Money from financial contributions by alumni goes to everything from scholarships and financial aid to study abroad opportunities for students and equipment and supplies, according to Carol Carr, the director of annual giving for the NMU Foundation. Carr said that iconic features of NMU, like the DeVos Museum and the Reynolds Recital Hall, wouldn’t be possible without private support from NMU alumni.

“The actual structure of our university would be different if it weren’t for (alumni donations),” Carr said.

But, Carr said, many students don’t realize the impact that alumni donations have on their NMU experiences. To help raise awareness, the NMU Foundation contacted Promotional Services on campus last year to design an ad campaign, Carr said.

Jordan Buzzy, a senior photography and sociology major, worked on the campaign for the NMU Foundation as a freelance photographer.
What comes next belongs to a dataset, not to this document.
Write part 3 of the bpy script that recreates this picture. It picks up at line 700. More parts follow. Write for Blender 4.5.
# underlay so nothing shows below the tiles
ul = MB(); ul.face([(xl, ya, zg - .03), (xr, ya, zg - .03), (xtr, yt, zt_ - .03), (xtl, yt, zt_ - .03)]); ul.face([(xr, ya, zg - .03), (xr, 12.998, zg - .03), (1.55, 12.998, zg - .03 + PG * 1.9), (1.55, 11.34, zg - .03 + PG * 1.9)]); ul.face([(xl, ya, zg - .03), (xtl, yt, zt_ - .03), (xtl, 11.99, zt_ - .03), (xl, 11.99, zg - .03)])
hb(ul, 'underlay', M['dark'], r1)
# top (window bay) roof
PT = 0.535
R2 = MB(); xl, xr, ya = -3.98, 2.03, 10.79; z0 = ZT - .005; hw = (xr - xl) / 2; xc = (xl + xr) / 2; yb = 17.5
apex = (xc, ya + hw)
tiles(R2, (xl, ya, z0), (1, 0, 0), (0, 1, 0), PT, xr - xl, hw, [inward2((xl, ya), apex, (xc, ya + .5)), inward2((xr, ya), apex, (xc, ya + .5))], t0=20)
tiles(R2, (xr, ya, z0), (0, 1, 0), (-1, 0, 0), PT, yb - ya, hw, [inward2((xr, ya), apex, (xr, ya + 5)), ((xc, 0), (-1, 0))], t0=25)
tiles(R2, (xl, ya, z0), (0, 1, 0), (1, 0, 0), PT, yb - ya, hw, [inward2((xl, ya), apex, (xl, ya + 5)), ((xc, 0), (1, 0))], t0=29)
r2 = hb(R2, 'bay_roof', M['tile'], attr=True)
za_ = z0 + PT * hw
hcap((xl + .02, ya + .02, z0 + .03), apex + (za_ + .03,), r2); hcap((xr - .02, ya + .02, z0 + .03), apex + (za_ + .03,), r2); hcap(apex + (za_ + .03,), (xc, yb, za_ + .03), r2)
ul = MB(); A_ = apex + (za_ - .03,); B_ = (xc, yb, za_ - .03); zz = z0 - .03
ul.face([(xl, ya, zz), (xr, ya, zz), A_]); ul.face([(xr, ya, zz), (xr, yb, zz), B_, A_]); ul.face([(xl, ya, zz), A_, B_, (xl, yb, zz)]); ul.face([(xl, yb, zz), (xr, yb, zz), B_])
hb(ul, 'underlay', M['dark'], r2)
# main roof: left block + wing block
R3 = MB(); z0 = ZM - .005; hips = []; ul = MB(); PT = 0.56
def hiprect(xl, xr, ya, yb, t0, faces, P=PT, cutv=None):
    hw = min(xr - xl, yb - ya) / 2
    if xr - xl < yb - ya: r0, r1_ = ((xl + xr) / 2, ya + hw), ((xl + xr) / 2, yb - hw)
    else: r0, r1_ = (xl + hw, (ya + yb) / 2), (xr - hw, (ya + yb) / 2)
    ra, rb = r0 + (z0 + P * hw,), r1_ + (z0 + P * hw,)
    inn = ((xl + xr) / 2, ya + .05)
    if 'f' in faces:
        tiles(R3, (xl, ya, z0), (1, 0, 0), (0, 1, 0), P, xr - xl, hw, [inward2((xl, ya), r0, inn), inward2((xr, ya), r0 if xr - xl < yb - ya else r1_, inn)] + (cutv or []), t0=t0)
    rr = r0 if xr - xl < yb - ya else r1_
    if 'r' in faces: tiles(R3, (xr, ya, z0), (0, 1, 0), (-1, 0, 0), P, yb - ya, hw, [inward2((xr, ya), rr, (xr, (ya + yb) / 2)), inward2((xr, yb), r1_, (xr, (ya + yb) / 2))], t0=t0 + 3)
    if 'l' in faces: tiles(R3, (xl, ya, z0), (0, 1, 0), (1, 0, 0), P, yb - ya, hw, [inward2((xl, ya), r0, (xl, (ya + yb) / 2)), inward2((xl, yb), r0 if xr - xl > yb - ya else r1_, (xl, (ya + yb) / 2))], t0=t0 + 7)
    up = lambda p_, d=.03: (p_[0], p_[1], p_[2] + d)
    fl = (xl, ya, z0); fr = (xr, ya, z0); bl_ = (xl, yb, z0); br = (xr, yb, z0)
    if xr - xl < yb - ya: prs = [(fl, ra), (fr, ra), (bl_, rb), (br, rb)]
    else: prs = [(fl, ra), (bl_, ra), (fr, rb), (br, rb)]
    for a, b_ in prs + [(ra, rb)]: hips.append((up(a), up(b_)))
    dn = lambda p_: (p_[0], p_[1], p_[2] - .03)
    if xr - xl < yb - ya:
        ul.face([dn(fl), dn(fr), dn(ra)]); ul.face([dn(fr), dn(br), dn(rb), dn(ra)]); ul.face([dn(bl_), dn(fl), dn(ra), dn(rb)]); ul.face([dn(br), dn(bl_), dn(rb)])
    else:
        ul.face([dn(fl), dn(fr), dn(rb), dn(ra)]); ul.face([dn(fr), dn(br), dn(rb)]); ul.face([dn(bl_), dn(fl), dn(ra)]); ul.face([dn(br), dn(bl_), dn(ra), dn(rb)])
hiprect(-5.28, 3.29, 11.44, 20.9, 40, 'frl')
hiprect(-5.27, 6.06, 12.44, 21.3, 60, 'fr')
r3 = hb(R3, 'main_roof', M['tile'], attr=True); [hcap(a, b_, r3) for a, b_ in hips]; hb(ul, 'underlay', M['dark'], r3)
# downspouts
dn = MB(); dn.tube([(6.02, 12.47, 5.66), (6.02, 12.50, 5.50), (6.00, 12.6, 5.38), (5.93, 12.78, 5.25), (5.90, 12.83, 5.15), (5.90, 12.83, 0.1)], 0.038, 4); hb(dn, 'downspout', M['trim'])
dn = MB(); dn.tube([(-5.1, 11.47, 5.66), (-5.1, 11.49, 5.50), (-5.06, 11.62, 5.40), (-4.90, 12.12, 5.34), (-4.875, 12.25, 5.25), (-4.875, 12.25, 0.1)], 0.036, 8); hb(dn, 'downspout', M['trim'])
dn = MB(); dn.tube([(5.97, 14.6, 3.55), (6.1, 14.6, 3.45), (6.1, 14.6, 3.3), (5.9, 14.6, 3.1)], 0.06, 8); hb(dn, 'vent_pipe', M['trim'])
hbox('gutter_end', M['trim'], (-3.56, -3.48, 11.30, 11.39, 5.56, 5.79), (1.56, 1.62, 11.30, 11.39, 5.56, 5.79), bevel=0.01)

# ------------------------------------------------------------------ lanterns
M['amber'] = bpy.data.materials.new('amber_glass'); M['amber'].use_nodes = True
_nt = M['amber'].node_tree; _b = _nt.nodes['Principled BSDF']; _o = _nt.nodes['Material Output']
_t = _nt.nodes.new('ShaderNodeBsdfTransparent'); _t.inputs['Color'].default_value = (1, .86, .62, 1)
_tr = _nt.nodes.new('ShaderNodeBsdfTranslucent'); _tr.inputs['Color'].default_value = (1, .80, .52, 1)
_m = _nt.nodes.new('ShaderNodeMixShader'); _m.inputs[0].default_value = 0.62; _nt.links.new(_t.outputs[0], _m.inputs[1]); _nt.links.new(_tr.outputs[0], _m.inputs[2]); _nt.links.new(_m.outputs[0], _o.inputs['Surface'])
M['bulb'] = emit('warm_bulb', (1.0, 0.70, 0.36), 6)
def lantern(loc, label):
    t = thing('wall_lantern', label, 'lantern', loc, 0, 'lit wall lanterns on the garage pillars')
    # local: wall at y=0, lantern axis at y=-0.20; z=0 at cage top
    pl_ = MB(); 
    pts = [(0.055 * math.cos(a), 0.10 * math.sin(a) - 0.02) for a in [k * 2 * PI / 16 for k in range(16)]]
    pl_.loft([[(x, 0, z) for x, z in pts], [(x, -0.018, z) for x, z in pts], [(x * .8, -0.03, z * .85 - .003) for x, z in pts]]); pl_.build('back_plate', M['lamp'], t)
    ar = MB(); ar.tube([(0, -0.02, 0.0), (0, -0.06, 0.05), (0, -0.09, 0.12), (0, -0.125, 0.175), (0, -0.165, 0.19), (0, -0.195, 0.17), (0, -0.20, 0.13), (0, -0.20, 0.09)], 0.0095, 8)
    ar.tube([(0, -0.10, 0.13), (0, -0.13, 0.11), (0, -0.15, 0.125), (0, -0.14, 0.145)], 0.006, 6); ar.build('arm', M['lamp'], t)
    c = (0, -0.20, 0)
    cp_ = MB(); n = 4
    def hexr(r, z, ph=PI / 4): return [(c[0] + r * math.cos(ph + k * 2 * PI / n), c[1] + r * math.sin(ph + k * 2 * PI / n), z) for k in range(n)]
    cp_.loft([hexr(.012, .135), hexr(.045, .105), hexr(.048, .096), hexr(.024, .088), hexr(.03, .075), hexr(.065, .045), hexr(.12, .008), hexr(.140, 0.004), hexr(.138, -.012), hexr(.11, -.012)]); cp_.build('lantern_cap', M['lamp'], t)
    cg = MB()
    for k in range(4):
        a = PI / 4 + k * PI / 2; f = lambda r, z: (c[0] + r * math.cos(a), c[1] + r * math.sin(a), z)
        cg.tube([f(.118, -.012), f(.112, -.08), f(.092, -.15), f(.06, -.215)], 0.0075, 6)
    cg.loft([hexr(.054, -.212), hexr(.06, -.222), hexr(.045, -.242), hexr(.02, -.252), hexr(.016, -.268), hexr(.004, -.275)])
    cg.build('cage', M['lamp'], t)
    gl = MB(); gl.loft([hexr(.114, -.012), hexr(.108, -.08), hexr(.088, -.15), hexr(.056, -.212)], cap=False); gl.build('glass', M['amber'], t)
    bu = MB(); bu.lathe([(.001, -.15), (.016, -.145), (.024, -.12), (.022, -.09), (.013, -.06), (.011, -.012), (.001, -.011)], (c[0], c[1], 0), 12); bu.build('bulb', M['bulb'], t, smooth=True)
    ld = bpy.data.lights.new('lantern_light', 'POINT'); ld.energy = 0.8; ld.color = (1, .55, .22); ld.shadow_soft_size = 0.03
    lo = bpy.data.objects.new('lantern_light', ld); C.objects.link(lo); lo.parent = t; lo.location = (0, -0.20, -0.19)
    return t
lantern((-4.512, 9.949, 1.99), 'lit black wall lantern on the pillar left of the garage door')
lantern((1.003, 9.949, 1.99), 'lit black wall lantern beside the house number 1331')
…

Buzzy said the “I’m Here Because Of You” poster campaign was eventually created to help familiarize students with the NMU Foundation by showing actual students who had received money from the foundation, studied abroad with university funds, or had worked in labs funded by alumni donations.

The poster campaign was such a success that the NMU Foundation and Promotional Services collaborated last semester on the Couch Show, an interactive photography project about students’ experiences at NMU.

“The idea was to keep that consciousness in students’ minds that ‘Hey, I do like Northern,’” Buzzy said. “(Alumni donations) help some students even have an experience, let alone a good experience (at NMU).”

That appreciation for the NMU experience can motivate alumni to make an education at NMU possible for other students. Dennis Stromberg, a 1975 graduate of NMU, said he has donated to the university regularly for over 10 years.

“Education is one of the things I feel very strongly about,” Stromberg said.

With state budget cuts and rising tuition at universities, private donations are important for preserving financial aid for students and funding for the arts, he said.

Stromberg said he sets aside a portion of his yearly budget for a gift to NMU. This year he plans to donate a total of $3000 to the university, he said.

When he attended NMU, Stromberg said he was impressed by the close connections between faculty and students, the quality of the education and the friendly atmosphere.

“We still have connections to the university,” Stromberg said.

He, his wife Cheryl, and their daughter Kari are all NMU alumni. With his personal connections to NMU and his support for higher education, Stromberg said he enjoys giving back.

“I just feel that (higher education) is the future of our country,” he said.

Vincent Grout and Carol Carr said that gifts from alumni like Stromberg are important, but every contribution is greatly appreciated.

“Our average gift can be around $70,” Carr said. “People need to know that they don’t need to be millionaires to have an impact.”